## What the exercise asks
In the listing that follows, retype every line from the first through the one containing "def link(n, a, b): n.links.new(a, b)". Pictures are to be left out.

____

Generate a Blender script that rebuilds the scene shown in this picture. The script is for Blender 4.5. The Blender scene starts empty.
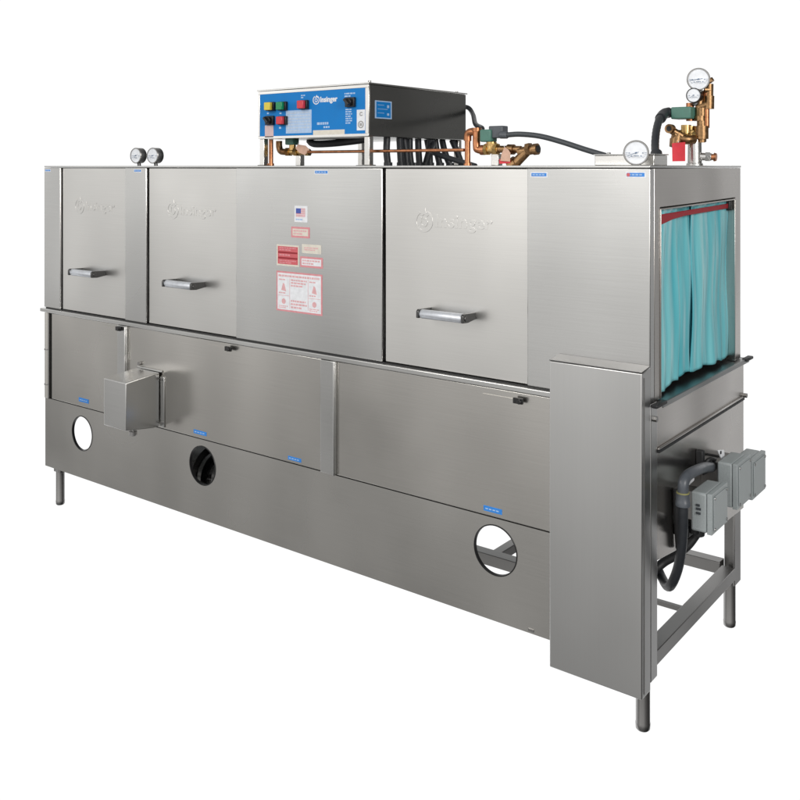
import bpy, bmesh, math, random
from mathutils import Vector, Matrix
random.seed(7)
R = math.radians
sc = bpy.context.scene
COL = sc.collection

# ------------------------------------------------------------------ survey
FOC = 932.0                       # focal length of the photograph, in its own pixels (800 wide)
CAM = Vector((0.9994, -2.415, 1.55))
HOR = 166.5
def ray(u, v):
    a = (u - 400) / FOC; b = -(v - HOR) / FOC
    return Vector((a * .7935 - .6087, a * .6087 + .7934, b))
def at(u, v, y):                  # a surveyed point on the upright plane Y = y
    d = ray(u, v); return CAM + d * ((y - CAM.y) / d.y)
def atx(u, v, x):                 # a surveyed point on the upright plane X = x
    d = ray(u, v); return CAM + d * ((x - CAM.x) / d.x)

# ------------------------------------------------------------------ materials
def nt(name):
    m = bpy.data.materials.new(name); m.use_nodes = True
    n = m.node_tree; b = n.nodes['Principled BSDF']
    return m, n, b
def link(n, a, b): n.links.new(a, b)

def steel(name, col, rough, aniso=0.0, grain=(4, 4, 260), warp=.11, metal=1.0, var=.018):
    m, n, b = nt(name)
    b.inputs['Metallic'].default_value = metal
    tc = n.nodes.new('ShaderNodeTexCoord')
    mp = n.nodes.new('ShaderNodeMapping'); mp.inputs['Scale'].default_value = grain
    link(n, tc.outputs['Object'], mp.inputs['Vector'])
    gr = n.nodes.new('ShaderNodeTexNoise'); gr.inputs['Scale'].default_value = 1.0; gr.inputs['Detail'].default_value = 5
    link(n, mp.outputs['Vector'], gr.inputs['Vector'])
    big = n.nodes.new('ShaderNodeTexNoise'); big.inputs['Scale'].default_value = 2.3; big.inputs['Detail'].default_value = 2.5
    link(n, tc.outputs['Object'], big.inputs['Vector'])
    # colour: slight mill tone variation
    mx = n.nodes.new('ShaderNodeMapRange'); mx.inputs[1].default_value = .3; mx.inputs[2].default_value = .7
    mx.inputs[3].default_value = 1 - var; mx.inputs[4].default_value = 1 + var
    link(n, gr.outputs['Fac'], mx.inputs[0])
    vm = n.nodes.new('ShaderNodeVectorMath'); vm.operation = 'SCALE'; vm.inputs[0].default_value = col
    link(n, mx.outputs[0], vm.inputs['Scale']); link(n, vm.outputs['Vector'], b.inputs['Base Color'])
    # roughness: grain plus faint smears
    rr = n.nodes.new('ShaderNodeMapRange'); rr.inputs[1].default_value = .3; rr.inputs[2].default_value = .7
    rr.inputs[3].default_value = rough - .05; rr.inputs[4].default_value = rough + .05
    link(n, big.outputs['Fac'], rr.inputs[0]); link(n, rr.outputs[0], b.inputs['Roughness'])
    b.inputs['Anisotropic'].default_value = aniso
    # bump: sheet-metal waviness + brushed grain
    wv = n.nodes.new('ShaderNodeTexNoise'); wv.inputs['Scale'].default_value = 1.7; wv.inputs['Detail'].default_value = 1.0
    mw = n.nodes.new('ShaderNodeMapping'); mw.inputs['Scale'].default_value = (1.6, 1.6, .7)
    link(n, tc.outputs['Object'], mw.inputs['Vector']); link(n, mw.outputs['Vector'], wv.inputs['Vector'])
    gm = n.nodes.new('ShaderNodeNewGeometry')
    v1 = n.nodes.new('ShaderNodeVectorMath'); v1.operation = 'SUBTRACT'; v1.inputs[1].default_value = (.5, .5, .5); link(n, wv.outputs['Color'], v1.inputs[0])
    v2 = n.nodes.new('ShaderNodeVectorMath'); v2.operation = 'SCALE'; v2.inputs['Scale'].default_value = warp; link(n, v1.outputs[0], v2.inputs[0])
    v3 = n.nodes.new('ShaderNodeVectorMath'); v3.operation = 'ADD'; link(n, gm.outputs['Normal'], v3.inputs[0]); link(n, v2.outputs[0], v3.inputs[1])
    v4 = n.nodes.new('ShaderNodeVectorMath'); v4.operation = 'NORMALIZE'; link(n, v3.outputs[0], v4.inputs[0])
    b2 = n.nodes.new('ShaderNodeBump'); b2.inputs['Strength'].default_value = .06; b2.inputs['Distance'].default_value = .0008
    link(n, gr.outputs['Fac'], b2.inputs['Height']); link(n, v4.outputs[0], b2.inputs['Normal'])
    link(n, b2.outputs['Normal'], b.inputs['Normal'])
    return m

def plain(name, col, rough=.5, metal=0.0, bump=0.0, scale=60, var=.08, spec=.5, coat=0):
    m, n, b = nt(name)
    b.inputs['Metallic'].default_value = metal
    b.inputs['Specular IOR Level'].default_value = spec
    b.inputs['Coat Weight'].default_value = coat
    tc = n.nodes.new('ShaderNodeTexCoord')
    no = n.nodes.new('ShaderNodeTexNoise'); no.inputs['Scale'].default_value = scale; no.inputs['Detail'].default_value = 4
    link(n, tc.outputs['Object'], no.inputs['Vector'])
    mx = n.nodes.new('ShaderNodeMapRange'); mx.inputs[1].default_value = .3; mx.inputs[2].default_value = .7
    mx.inputs[3].default_value = 1 - var; mx.inputs[4].default_value = 1 + var
    link(n, no.outputs['Fac'], mx.inputs[0])
    vm = n.nodes.new('ShaderNodeVectorMath'); vm.operation = 'SCALE'; vm.inputs[0].default_value = col
    link(n, mx.outputs[0], vm.inputs['Scale']); link(n, vm.outputs['Vector'], b.inputs['Base Color'])
    rr = n.nodes.new('ShaderNodeMapRange'); rr.inputs[1].default_value = .3; rr.inputs[2].default_value = .7
    rr.inputs[3].default_value = max(.02, rough - .06); rr.inputs[4].default_value = min(1, rough + .06)
    link(n, no.outputs['Fac'], rr.inputs[0]); link(n, rr.outputs[0], b.inputs['Roughness'])
    if bump:
        bp = n.nodes.new('ShaderNodeBump'); bp.inputs['Strength'].default_value = .5; bp.inputs['Distance'].default_value = bump
        link(n, no.outputs['Fac'], bp.inputs['Height']); link(n, bp.outputs['Normal'], b.inputs['Normal'])
    return m

M = {}
M['door']   = steel('door_steel', (.735, .728, .71), .33)
M['panel']  = steel('panel_steel', (.64, .64, .632), .25)
M['tank']   = steel('tank_steel', (.635, .618, .588), .24)
M['skirt']  = steel('skirt_steel', (.61, .597, .572), .25)
M['column'] = steel('column_steel', (.62, .62, .615), .32, grain=(260, 260, 4), var=.008)
M['side']   = steel('side_steel', (.60, .575, .55), .26, grain=(4, 4, 260))
M['frame']  = steel('frame_steel', (.37, .365, .36), .34)
M['bright'] = steel('bright_steel', (.78, .77, .75), .22)
M['dkbox']  = steel('dark_box_steel', (.32, .32, .31), .25)
M['chrome'] = plain('chrome', (.75, .76, .78), .14, 1.0)
M['grip']   = plain('satin_grip', (.66, .69, .74), .38, .6)
M['dark']   = steel('dark_bracket', (.13, .13, .13), .3)
M['inside'] = steel('inside_steel', (.30, .31, .31), .35)
M['black']  = plain('black_plastic', (.012, .012, .013), .35)
M['rubber'] = plain('black_rubber', (.016, .017, .019), .5)
M['pump']   = plain('pump_enamel', (.012, .012, .012), .12, 0, spec=.7, coat=.6)
M['hose']   = plain('dark_hose', (.020, .023, .028), .45)
M['conduit']= plain('grey_conduit', (.045, .052, .06), .45, bump=.0004, scale=200)
M['pvc']    = plain('grey_fitting', (.075, .085, .10), .38)
M['jbox']   = plain('grey_painted_box', (.33, .365, .375), .42, bump=.0003, scale=300)
M['jboxd']  = plain('light_grey_cover', (.30, .325, .33), .45)
M['copper'] = plain('copper', (.46, .20, .10), .36, 1.0, scale=45, var=.25)
M['bronze'] = plain('bronze', (.30, .18, .09), .40, 1.0, bump=.0008, scale=110, var=.25)
M['brass']  = plain('brass', (.60, .40, .16), .28, 1.0, scale=60, var=.15)
M['green']  = plain('green_coil', (.07, .19, .15), .45)
M['blue']   = plain('blue_panel', (.003, .195, .57), .5, scale=25, var=.03, spec=.25)
M['label']  = plain('blue_label', (.03, .24, .72), .4)
M['white']  = plain('white_print', (.80, .82, .86), .5)
M['cream']  = plain('cream_print', (.72, .68, .60), .5)
M['paleb']  = plain('pale_blue_plate', (.40, .56, .80), .4)
M['faint']  = plain('faint_print', (.50, .60, .74), .5)
M['pinkp']  = plain('pinkish_paper', (.66, .50, .50), .6)
M['red']    = plain('red_print', (.62, .12, .14), .5)
M['pink']   = plain('faded_red_print', (.70, .28, .31), .5)
M['pinkl']  = plain('pale_red_print', (.74, .42, .44), .5)
M['navy']   = plain('navy_print', (.06, .10, .40), .5)
M['redtag'] = plain('red_tag', (.70, .03, .05), .4)
M['redbtn'] = plain('red_button', (.62, .04, .06), .3)
M['yel']    = plain('yellow_button', (.72, .58, .06), .3)
M['grn']    = plain('green_button', (.01, .26, .10), .3)
M['dial']   = plain('white_dial', (.80, .83, .88), .35, coat=.2)
M['ink']    = plain('dial_ink', (.10, .16, .26), .5)
M['paper']  = plain('kraft_tag', (.62, .40, .30), .7)
M['band']   = plain('yellow_band', (.26, .25, .10), .5)
M['maroon'] = plain('dark_red_cloth', (.30, .012, .022), .55, bump=.0008, scale=90)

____

## The solution
Generate a Blender script that rebuilds the scene shown in this picture. The script is for Blender 4.5. The Blender scene starts empty.
import bpy, bmesh, math, random
from mathutils import Vector, Matrix
random.seed(7)
R = math.radians
sc = bpy.context.scene
COL = sc.collection

# ------------------------------------------------------------------ survey
FOC = 932.0                       # focal length of the photograph, in its own pixels (800 wide)
CAM = Vector((0.9994, -2.415, 1.55))
HOR = 166.5
def ray(u, v):
    a = (u - 400) / FOC; b = -(v - HOR) / FOC
    return Vector((a * .7935 - .6087, a * .6087 + .7934, b))
def at(u, v, y):                  # a surveyed point on the upright plane Y = y
    d = ray(u, v); return CAM + d * ((y - CAM.y) / d.y)
def atx(u, v, x):                 # a surveyed point on the upright plane X = x
    d = ray(u, v); return CAM + d * ((x - CAM.x) / d.x)

# ------------------------------------------------------------------ materials
def nt(name):
    m = bpy.data.materials.new(name); m.use_nodes = True
    n = m.node_tree; b = n.nodes['Principled BSDF']
    return m, n, b
def link(n, a, b): n.links.new(a, b)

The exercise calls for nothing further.